## WHAT IS NEEDED:
Pull out every line with the word "parts".
• • •
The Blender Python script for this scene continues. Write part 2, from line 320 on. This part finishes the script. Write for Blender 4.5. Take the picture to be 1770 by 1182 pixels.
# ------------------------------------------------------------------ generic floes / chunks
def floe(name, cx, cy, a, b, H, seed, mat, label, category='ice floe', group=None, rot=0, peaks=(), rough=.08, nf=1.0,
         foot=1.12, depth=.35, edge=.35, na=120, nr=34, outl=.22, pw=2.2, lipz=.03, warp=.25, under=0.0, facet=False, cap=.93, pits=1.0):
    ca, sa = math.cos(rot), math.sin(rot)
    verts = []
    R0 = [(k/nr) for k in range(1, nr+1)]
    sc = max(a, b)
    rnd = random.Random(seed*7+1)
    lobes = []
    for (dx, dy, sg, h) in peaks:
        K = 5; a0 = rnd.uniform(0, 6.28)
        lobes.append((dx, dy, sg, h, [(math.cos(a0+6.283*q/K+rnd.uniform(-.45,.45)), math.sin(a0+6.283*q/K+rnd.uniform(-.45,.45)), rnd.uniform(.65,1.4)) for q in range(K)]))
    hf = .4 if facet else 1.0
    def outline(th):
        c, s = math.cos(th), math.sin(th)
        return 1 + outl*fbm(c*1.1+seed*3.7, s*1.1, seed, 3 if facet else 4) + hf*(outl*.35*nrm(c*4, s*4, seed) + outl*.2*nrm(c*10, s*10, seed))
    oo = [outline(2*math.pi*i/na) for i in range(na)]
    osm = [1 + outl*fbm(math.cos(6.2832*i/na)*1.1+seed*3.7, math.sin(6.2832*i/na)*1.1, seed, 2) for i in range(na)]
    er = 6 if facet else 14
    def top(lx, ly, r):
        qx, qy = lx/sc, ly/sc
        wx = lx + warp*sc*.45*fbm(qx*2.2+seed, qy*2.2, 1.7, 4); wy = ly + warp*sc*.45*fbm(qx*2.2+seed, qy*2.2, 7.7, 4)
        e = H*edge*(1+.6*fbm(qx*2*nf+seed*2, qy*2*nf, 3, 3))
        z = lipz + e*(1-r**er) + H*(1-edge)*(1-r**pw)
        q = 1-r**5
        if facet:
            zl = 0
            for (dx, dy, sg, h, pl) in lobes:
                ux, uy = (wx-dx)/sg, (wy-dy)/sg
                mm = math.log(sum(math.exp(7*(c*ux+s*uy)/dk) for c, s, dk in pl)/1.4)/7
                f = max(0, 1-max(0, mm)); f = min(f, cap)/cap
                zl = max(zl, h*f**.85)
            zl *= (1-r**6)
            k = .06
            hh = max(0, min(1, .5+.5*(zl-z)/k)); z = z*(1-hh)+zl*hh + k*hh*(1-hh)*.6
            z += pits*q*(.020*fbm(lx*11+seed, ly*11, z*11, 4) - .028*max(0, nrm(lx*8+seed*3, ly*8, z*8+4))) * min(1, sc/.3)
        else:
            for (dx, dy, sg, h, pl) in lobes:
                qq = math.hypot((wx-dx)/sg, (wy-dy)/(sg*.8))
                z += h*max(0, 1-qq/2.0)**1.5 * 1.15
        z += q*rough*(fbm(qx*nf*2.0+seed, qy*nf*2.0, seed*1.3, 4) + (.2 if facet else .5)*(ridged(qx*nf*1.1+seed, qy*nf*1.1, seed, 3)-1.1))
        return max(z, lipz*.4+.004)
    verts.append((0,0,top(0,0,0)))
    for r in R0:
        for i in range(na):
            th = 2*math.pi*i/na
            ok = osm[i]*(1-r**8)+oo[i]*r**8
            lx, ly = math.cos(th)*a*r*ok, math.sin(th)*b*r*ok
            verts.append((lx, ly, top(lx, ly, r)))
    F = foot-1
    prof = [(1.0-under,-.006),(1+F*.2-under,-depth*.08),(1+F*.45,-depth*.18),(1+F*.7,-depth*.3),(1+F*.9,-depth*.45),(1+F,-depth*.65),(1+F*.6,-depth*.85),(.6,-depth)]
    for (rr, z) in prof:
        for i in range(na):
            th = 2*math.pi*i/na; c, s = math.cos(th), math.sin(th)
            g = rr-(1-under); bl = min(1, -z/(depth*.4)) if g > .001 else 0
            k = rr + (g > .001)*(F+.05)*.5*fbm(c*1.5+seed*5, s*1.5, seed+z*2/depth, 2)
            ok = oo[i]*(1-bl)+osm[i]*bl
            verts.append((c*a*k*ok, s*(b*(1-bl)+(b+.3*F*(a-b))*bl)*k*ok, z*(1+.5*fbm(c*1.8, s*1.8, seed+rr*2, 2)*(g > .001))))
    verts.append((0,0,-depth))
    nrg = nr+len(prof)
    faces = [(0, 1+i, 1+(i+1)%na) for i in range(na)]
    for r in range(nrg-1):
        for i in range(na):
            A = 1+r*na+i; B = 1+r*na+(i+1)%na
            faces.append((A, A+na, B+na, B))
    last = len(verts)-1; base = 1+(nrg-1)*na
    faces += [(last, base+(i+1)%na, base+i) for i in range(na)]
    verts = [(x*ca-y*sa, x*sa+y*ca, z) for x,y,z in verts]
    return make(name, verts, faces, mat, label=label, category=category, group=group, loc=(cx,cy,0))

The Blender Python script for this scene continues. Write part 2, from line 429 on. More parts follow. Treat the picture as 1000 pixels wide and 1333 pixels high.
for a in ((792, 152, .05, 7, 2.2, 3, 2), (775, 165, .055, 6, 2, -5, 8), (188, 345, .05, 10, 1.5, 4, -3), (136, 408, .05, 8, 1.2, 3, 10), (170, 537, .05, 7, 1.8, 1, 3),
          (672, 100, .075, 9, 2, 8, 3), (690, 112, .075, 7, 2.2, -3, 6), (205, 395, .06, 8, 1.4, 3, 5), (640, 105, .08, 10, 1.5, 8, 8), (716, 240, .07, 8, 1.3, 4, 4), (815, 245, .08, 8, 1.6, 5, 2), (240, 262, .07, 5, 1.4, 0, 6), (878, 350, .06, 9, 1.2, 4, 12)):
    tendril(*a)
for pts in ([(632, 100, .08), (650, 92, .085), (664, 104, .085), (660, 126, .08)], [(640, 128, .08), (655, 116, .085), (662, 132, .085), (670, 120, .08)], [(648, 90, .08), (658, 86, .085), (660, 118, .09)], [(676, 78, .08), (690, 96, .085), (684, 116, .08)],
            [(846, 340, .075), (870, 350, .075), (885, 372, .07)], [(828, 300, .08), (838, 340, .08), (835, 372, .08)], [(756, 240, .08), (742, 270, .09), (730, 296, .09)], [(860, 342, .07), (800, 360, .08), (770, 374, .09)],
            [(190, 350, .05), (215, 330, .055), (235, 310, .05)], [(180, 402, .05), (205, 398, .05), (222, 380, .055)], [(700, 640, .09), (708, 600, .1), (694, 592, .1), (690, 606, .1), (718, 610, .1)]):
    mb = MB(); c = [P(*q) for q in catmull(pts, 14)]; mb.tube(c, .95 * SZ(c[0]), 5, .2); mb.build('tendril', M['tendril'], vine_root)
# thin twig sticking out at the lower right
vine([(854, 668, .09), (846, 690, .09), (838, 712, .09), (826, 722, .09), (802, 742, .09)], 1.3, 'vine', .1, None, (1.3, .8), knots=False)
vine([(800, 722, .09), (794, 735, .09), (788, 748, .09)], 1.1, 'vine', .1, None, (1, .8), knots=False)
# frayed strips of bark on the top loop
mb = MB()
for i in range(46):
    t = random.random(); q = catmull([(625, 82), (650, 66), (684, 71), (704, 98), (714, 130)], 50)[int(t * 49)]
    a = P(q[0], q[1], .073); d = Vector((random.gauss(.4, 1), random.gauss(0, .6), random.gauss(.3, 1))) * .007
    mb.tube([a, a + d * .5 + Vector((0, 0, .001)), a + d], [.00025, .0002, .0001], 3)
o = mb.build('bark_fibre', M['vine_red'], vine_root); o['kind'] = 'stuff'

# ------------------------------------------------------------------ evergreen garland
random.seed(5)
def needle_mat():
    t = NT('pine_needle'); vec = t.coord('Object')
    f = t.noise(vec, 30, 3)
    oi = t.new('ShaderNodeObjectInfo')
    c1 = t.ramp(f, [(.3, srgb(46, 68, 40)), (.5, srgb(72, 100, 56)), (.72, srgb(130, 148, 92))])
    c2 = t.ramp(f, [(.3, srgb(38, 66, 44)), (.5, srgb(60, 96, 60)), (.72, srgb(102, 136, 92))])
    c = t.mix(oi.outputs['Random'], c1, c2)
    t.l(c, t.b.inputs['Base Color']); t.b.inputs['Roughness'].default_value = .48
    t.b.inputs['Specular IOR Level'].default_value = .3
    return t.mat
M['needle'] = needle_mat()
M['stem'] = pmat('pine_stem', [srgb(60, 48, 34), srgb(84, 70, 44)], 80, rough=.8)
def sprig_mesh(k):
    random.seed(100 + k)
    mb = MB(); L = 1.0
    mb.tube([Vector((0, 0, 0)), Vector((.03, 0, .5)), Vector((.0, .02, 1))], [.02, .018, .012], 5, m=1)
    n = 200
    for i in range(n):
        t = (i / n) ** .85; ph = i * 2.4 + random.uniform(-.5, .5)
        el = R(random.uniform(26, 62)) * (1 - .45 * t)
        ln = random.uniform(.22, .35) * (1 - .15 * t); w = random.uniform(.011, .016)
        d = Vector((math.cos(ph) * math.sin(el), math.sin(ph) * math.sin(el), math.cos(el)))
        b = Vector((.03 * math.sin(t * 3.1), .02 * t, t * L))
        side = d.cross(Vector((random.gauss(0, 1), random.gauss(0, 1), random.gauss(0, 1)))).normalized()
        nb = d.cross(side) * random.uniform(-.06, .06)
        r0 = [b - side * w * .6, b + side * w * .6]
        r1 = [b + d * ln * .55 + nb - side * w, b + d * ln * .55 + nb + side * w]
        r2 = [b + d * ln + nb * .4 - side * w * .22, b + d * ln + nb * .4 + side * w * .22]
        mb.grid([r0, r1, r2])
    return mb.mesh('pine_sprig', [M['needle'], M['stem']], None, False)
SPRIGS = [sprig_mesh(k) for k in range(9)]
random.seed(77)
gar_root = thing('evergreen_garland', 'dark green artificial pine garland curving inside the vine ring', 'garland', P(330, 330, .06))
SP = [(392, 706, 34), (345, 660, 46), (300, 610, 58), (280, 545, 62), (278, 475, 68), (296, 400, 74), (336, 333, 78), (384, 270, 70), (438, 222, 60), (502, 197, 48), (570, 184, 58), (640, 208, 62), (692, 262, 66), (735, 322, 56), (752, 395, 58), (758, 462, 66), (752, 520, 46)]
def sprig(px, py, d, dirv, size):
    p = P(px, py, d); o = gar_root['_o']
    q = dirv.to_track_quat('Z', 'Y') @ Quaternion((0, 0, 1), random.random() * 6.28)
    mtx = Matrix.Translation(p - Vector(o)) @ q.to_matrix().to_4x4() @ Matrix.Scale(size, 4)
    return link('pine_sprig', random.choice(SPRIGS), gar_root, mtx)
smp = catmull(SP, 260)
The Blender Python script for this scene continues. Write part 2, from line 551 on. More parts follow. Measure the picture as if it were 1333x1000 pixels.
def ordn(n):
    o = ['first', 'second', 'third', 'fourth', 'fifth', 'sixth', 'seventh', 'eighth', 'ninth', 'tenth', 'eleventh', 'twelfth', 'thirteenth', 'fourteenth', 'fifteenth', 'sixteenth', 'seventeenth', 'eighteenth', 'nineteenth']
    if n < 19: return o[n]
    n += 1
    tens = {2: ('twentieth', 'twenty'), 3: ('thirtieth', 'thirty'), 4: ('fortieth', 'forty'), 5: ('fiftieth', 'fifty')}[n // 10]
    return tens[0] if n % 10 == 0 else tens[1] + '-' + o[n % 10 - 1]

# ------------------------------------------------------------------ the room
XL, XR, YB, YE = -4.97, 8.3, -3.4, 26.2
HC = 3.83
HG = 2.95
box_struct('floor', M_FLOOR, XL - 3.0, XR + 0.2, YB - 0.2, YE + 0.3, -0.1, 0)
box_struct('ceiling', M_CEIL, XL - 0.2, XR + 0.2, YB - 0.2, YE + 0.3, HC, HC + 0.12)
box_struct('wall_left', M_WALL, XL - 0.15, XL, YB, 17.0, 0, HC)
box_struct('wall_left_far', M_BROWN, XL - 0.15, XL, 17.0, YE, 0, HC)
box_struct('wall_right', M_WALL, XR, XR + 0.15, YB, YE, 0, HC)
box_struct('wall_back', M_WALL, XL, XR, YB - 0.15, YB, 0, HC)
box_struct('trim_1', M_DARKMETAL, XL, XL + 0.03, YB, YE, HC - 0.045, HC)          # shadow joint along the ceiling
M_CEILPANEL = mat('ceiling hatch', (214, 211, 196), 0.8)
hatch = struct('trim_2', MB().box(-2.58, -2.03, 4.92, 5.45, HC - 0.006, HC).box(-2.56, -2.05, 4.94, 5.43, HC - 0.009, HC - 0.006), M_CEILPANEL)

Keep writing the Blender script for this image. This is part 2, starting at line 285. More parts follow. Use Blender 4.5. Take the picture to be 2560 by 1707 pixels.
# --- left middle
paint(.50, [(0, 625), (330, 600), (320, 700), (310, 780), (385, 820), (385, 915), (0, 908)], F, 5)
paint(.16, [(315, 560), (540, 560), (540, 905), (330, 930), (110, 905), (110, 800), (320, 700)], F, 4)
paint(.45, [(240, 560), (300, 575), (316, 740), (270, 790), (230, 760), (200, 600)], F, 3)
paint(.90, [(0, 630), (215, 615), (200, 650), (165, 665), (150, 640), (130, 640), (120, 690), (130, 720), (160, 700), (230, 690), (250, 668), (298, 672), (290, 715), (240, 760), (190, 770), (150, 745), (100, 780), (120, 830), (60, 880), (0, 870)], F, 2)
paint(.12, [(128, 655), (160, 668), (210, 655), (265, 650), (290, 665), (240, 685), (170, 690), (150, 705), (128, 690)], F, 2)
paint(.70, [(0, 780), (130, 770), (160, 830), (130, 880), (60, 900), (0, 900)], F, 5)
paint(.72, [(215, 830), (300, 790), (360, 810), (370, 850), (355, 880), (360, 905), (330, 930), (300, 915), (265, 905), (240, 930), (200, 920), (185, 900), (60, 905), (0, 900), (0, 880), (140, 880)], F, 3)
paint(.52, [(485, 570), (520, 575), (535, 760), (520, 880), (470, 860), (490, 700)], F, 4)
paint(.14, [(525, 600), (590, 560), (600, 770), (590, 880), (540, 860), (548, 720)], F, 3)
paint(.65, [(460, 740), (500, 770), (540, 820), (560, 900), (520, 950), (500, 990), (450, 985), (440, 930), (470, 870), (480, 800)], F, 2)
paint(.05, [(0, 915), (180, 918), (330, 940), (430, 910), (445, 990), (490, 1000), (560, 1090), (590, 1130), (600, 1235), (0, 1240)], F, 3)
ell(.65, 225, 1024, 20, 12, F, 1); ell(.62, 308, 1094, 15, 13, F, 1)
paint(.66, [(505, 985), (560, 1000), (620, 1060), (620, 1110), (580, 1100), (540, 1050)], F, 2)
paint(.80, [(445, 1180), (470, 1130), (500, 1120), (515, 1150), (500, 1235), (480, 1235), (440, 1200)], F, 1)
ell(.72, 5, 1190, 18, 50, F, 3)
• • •
## WRITTEN REPLY:
The Blender Python script for this scene continues. Write part 2, from line 429 on. More parts follow. Treat the picture as 1000 pixels wide and 1333 pixels high.
The Blender Python script for this scene continues. Write part 2, from line 551 on. More parts follow. Measure the picture as if it were 1333x1000 pixels.
Keep writing the Blender script for this image. This is part 2, starting at line 285. More parts follow. Use Blender 4.5. Take the picture to be 2560 by 1707 pixels.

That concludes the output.